An 85-year-old woman who has lived in her Little Italy apartment for 53 years and is now facing eviction by her landlord, The Italian American Museum, doubts she’s really being moved to make way for exhibits about her heritage.

“They’re going to get $4,500 for this apartment,” said Adele Sarno, who pays $820 a month for the two-bedroom flat she occupies alone, since her parents — who installed a hot water heater, bathrooms, baseboard heat and other improvements in the tenement — died in the 1970s. “That’s what the guy pays upstairs,” she added, alluding to the other tenant at 185 Grand Street.

Sarno is aware of the irony of losing her home to a museum devoted to memorializing her own culture. “I was born in the next building and I was a princess of the Feast until I became the queen! I am Little Italy — not him!” Sarno said of Joseph Scelsa, the founder and president of the Museum, which bought the building in 2008. “He wants to help the Italian people? Let me stay in my home!” she exclaimed.

But both the Division of Housing and Community Renewel and New York civil court have found that Sarno does not have standing as a rent — controlled tenant for a variety of reasons, one of which includes evidence indicating that Sarno had lived at 173 Mulberry St. at some point in the last 53 years. That is an error that resulted from her living at that address before 1962, but her name remaining attached to the address after her brother (now dead) remained, Sarno said.

“One New York City court and one state agency have determined she has no standing as a rent controlled tenant and that the apartment was never subject to any kind of rent regulation in its decades-long history,” said a spokesman for the Museum. Other residential tenants in the trio of buildings owned by the Museum at 185, 187 and 189 Grand St. — including a 76-year-old man under rent control — are not being evicted, the spokesman noted. While the Museum sympathizes with Sarno, “it is not in the business of providing subsidies to people who don’t qualify,” he said.

“I know in my heart this is definitely a rent-controlled unit, but I can’t prove it because the previous landlords never registered the building,” said Sarno, who lamented she was unable to obtain documents from Con Edison and the phone company proving her occupancy from decades back.

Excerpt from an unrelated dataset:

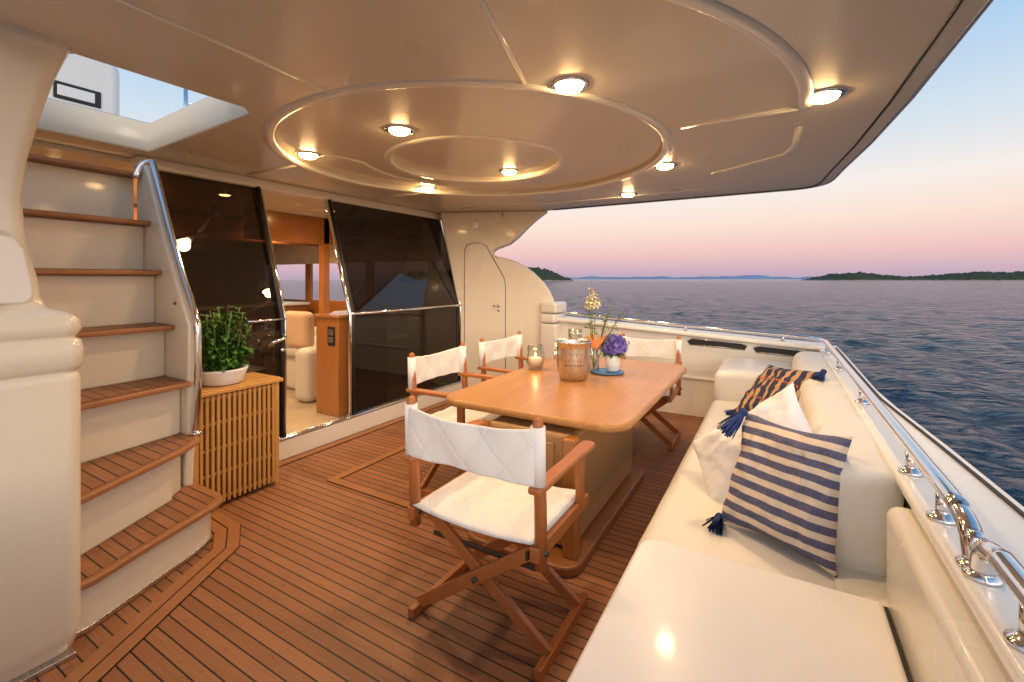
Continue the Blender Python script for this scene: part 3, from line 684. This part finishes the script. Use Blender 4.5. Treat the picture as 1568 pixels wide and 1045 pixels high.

She is appealing her eviction and hoping for a better lawyer and a more understanding judge when she goes to court on April 2.

Sarno, who lives on food stamps, Social Security, and contributions from her daughter in Wisconsin and a granddaughter, said she believes Scelsa wants to obtain maximum rent on the units until he can find a developer who will give the museum free rent in exchange for development rights and possibly cash.

Asked specifically about the plans for Sarno’s apartment, the spokesman said, “The Museum is expanding pending the outcome of negotiations with developers.” The buildings, he noted, “are not landmarked, which means you can almost double the height.”